To sanctify anything is to set apart, to consecrate, to God and to His service. The temple at Jerusalem was holy, that is to say, it was consecrated, dedicated to God that it might serve Him as a dwelling place. The vessels of the temple were holy, because they were devoted to the service of the temple; the priests were holy, chosen to serve God and ready to work for Him. In the same way the Christian ought also to be sanctified, at the Lord’s disposal, “ready to do every good work.”
When the people of Israel went out of Egypt, the Lord reclaimed them for His service as a holy people. “Let my people go that they may serve me” (Ex. 7:16), He said to Pharaoh. Set free from their hard bondage, the children of Israel were debtors to enter at once upon the service of God, and to become His happy servants. Their deliverance was the road which led to their sanctification.
Again in this day, God is forming for Himself a holy people, and it is that we may torn part of them that Jesus sets us free. He “gave himself for us that he might redeem us from all iniquity, and purify unto himself a people for his own possession, zealous of good works” (Titus 2:14, R.V.). It is the Lord who breaks the chains by which Satan would hold us in bondage. He would have us free, wholly free to serve Him. He wills to save us, to deliver both the soul and the body, that each of the members of the body may be consecrated to Him and placed unreservedly at His disposal.
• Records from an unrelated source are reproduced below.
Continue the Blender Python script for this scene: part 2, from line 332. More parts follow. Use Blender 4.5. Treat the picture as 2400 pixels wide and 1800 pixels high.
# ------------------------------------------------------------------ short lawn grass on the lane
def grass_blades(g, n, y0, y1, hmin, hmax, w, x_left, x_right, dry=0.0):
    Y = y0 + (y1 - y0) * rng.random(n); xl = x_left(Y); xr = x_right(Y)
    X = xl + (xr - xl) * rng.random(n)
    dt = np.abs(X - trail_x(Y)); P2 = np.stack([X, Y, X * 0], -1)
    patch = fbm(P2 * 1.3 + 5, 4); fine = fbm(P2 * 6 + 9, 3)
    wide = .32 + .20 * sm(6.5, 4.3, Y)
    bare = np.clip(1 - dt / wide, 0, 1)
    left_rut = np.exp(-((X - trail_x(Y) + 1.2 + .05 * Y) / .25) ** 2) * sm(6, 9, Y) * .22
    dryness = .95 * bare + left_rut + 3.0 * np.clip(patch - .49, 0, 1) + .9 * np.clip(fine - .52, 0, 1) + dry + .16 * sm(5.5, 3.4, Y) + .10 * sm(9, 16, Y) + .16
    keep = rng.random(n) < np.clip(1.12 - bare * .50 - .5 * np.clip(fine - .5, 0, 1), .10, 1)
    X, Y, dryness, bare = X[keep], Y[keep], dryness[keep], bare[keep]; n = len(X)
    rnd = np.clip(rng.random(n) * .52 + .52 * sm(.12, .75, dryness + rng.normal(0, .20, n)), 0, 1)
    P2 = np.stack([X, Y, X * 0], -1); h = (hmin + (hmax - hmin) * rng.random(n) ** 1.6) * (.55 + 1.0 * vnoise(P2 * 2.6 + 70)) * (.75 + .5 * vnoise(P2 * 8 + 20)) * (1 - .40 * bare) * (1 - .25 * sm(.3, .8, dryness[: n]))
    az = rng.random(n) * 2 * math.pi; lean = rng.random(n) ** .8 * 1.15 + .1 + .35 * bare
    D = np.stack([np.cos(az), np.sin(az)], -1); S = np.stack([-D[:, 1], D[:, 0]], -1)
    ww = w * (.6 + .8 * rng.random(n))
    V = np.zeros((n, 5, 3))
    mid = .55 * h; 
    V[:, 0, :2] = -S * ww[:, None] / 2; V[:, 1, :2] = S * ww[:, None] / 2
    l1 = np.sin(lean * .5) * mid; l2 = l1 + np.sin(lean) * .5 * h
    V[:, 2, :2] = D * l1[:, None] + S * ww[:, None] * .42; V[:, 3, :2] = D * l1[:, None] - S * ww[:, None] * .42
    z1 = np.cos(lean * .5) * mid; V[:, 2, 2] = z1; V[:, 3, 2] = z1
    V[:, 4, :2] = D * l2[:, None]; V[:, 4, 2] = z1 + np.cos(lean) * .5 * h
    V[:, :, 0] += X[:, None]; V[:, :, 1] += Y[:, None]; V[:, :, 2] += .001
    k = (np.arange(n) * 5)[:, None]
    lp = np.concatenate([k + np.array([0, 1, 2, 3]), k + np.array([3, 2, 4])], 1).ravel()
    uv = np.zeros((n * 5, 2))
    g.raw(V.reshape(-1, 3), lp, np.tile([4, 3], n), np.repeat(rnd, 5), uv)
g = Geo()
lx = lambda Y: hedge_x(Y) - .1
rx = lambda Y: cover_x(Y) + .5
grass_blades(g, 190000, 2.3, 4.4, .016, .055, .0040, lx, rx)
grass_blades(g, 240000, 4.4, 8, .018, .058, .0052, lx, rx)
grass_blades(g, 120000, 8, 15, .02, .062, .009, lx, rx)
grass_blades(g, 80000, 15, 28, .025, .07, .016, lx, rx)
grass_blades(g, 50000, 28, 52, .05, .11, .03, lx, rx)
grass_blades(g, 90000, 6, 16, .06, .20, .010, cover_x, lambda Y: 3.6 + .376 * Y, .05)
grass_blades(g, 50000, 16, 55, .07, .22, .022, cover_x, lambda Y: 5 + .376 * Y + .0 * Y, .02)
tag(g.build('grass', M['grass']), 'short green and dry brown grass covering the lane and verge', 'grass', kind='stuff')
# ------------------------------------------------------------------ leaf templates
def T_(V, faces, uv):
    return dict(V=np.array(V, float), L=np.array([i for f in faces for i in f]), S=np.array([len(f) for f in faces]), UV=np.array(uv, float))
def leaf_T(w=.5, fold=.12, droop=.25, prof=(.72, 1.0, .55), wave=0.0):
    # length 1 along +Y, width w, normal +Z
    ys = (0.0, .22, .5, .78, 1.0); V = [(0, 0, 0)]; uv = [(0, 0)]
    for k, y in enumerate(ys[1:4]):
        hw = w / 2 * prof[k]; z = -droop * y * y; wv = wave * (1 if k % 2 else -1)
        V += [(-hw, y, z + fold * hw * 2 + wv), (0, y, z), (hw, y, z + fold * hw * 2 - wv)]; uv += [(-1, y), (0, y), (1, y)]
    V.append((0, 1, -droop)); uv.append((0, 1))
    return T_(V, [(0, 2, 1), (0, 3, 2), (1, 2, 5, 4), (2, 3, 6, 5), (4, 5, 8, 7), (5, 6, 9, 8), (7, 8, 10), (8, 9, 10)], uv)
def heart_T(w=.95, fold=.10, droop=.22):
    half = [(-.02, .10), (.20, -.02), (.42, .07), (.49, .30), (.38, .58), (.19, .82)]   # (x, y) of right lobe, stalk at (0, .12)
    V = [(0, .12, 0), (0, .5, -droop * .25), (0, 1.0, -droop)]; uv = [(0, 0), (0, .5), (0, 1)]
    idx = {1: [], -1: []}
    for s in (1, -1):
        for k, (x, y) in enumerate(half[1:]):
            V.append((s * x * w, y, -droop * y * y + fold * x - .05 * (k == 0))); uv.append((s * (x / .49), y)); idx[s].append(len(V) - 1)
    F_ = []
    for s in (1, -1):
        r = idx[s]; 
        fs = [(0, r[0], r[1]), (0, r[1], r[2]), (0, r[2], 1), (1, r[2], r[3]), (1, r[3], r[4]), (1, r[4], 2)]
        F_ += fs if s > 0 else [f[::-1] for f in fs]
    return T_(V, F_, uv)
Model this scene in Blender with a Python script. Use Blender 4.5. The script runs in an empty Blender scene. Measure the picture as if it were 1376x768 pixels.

A large number of Christians do not yet understand all this, they do not know how to take in that the purpose of their deliverance is that they may be sanctified, prepared to serve their God. They make use of their life and their members to procure their own satisfaction; consequently they do not feel at liberty to ask for healing with faith. It is therefore to chasten them—that they may be brought to desire sanctification—that the Lord permits Satan to inflict sickness upon them and by it keep them chained and prisoners (Luke 13:11, 16). God chastens us “for our profit, that we may be partakers of his holiness,” and that we may be sanctified, “meet for the Master’s use” (Heb. 12:10, R.V.; II Tim. 2: 21).
The discipline which inflicts the sickness brings great blessings with it. It is a call to the sick one to reflect; it leads him to see that God is occupied with him, and seeks to show him what there is which still separates him from Himself. God speaks to him, He calls him to examine his ways, to acknowledge that he has lacked holiness, and that the purpose of the chastisement is to make him partaker of His holiness. He awakens within him the desire to be enlightened by the Holy Spirit down into the inmost recesses of his heart, that he may be enabled to get a clear idea of what his life has been up to the present time, a life of self-will, very unlike the holy life which God requires of him. He leads him to confess his sins, to entrust them to the Lord Jesus, to believe that the Savior can deliver him from them. He urges him to yield to Him, to consecrate his life to Him, to die to himself that he may be able to live unto God.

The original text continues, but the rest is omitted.